[Exercise prompt] Return each entry exactly, omitting nothing.
----- Records for this exercise
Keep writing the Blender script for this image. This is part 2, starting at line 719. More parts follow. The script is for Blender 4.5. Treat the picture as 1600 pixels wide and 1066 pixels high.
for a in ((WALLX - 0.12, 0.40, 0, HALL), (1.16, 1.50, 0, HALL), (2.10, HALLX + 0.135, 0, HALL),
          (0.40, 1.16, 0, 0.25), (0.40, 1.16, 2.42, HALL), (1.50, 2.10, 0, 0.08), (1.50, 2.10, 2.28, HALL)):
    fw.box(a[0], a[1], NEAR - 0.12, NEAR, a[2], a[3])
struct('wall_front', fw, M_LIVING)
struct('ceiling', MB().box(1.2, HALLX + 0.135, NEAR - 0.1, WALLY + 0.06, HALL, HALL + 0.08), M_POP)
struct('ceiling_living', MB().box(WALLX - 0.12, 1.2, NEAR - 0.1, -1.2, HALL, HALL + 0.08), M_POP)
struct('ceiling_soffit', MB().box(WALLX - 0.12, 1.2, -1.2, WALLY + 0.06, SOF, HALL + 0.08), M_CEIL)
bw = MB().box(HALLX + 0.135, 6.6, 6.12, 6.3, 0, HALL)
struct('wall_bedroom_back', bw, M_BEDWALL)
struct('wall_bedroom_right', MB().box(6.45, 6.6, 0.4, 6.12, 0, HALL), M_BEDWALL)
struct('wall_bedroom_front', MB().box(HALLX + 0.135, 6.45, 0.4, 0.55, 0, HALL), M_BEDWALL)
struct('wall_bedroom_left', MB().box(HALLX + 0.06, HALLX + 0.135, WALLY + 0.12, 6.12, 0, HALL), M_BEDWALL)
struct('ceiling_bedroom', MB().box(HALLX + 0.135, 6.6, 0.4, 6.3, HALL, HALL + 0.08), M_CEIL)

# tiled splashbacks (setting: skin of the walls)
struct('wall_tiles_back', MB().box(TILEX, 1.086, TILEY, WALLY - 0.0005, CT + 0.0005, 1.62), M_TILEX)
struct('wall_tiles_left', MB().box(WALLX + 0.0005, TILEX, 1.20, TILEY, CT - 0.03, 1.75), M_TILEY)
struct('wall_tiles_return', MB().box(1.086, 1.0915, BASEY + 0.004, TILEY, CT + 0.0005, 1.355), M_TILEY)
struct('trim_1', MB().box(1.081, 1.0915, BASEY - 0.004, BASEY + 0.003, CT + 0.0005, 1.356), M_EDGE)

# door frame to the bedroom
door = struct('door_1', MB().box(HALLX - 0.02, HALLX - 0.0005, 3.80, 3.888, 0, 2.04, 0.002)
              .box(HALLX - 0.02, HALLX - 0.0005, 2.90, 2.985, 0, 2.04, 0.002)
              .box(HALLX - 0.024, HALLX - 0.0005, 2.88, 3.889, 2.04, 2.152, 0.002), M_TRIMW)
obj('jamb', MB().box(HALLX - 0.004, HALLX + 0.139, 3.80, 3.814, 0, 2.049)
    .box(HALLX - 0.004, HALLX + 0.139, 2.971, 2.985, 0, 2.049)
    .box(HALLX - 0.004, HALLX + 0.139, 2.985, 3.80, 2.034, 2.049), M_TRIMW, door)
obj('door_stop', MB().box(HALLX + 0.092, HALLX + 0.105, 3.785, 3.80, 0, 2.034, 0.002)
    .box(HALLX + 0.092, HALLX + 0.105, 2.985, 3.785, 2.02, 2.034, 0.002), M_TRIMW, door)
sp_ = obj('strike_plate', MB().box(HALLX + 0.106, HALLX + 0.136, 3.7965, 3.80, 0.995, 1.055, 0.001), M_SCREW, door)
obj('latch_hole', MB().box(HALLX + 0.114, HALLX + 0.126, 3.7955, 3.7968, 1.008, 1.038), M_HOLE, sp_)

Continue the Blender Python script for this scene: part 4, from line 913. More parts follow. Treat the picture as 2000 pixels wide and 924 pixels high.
----------
[Answer to this problem]
Keep writing the Blender script for this image. This is part 2, starting at line 719. More parts follow. The script is for Blender 4.5. Treat the picture as 1600 pixels wide and 1066 pixels high.
for a in ((WALLX - 0.12, 0.40, 0, HALL), (1.16, 1.50, 0, HALL), (2.10, HALLX + 0.135, 0, HALL),
          (0.40, 1.16, 0, 0.25), (0.40, 1.16, 2.42, HALL), (1.50, 2.10, 0, 0.08), (1.50, 2.10, 2.28, HALL)):
    fw.box(a[0], a[1], NEAR - 0.12, NEAR, a[2], a[3])
struct('wall_front', fw, M_LIVING)
struct('ceiling', MB().box(1.2, HALLX + 0.135, NEAR - 0.1, WALLY + 0.06, HALL, HALL + 0.08), M_POP)
struct('ceiling_living', MB().box(WALLX - 0.12, 1.2, NEAR - 0.1, -1.2, HALL, HALL + 0.08), M_POP)
struct('ceiling_soffit', MB().box(WALLX - 0.12, 1.2, -1.2, WALLY + 0.06, SOF, HALL + 0.08), M_CEIL)
bw = MB().box(HALLX + 0.135, 6.6, 6.12, 6.3, 0, HALL)
struct('wall_bedroom_back', bw, M_BEDWALL)
struct('wall_bedroom_right', MB().box(6.45, 6.6, 0.4, 6.12, 0, HALL), M_BEDWALL)
struct('wall_bedroom_front', MB().box(HALLX + 0.135, 6.45, 0.4, 0.55, 0, HALL), M_BEDWALL)
struct('wall_bedroom_left', MB().box(HALLX + 0.06, HALLX + 0.135, WALLY + 0.12, 6.12, 0, HALL), M_BEDWALL)
struct('ceiling_bedroom', MB().box(HALLX + 0.135, 6.6, 0.4, 6.3, HALL, HALL + 0.08), M_CEIL)

# tiled splashbacks (setting: skin of the walls)
struct('wall_tiles_back', MB().box(TILEX, 1.086, TILEY, WALLY - 0.0005, CT + 0.0005, 1.62), M_TILEX)
struct('wall_tiles_left', MB().box(WALLX + 0.0005, TILEX, 1.20, TILEY, CT - 0.03, 1.75), M_TILEY)
struct('wall_tiles_return', MB().box(1.086, 1.0915, BASEY + 0.004, TILEY, CT + 0.0005, 1.355), M_TILEY)
struct('trim_1', MB().box(1.081, 1.0915, BASEY - 0.004, BASEY + 0.003, CT + 0.0005, 1.356), M_EDGE)

# door frame to the bedroom
door = struct('door_1', MB().box(HALLX - 0.02, HALLX - 0.0005, 3.80, 3.888, 0, 2.04, 0.002)
              .box(HALLX - 0.02, HALLX - 0.0005, 2.90, 2.985, 0, 2.04, 0.002)
              .box(HALLX - 0.024, HALLX - 0.0005, 2.88, 3.889, 2.04, 2.152, 0.002), M_TRIMW)
obj('jamb', MB().box(HALLX - 0.004, HALLX + 0.139, 3.80, 3.814, 0, 2.049)
    .box(HALLX - 0.004, HALLX + 0.139, 2.971, 2.985, 0, 2.049)
    .box(HALLX - 0.004, HALLX + 0.139, 2.985, 3.80, 2.034, 2.049), M_TRIMW, door)
obj('door_stop', MB().box(HALLX + 0.092, HALLX + 0.105, 3.785, 3.80, 0, 2.034, 0.002)
    .box(HALLX + 0.092, HALLX + 0.105, 2.985, 3.785, 2.02, 2.034, 0.002), M_TRIMW, door)
sp_ = obj('strike_plate', MB().box(HALLX + 0.106, HALLX + 0.136, 3.7965, 3.80, 0.995, 1.055, 0.001), M_SCREW, door)
obj('latch_hole', MB().box(HALLX + 0.114, HALLX + 0.126, 3.7955, 3.7968, 1.008, 1.038), M_HOLE, sp_)

Continue the Blender Python script for this scene: part 4, from line 913. More parts follow. Treat the picture as 2000 pixels wide and 924 pixels high.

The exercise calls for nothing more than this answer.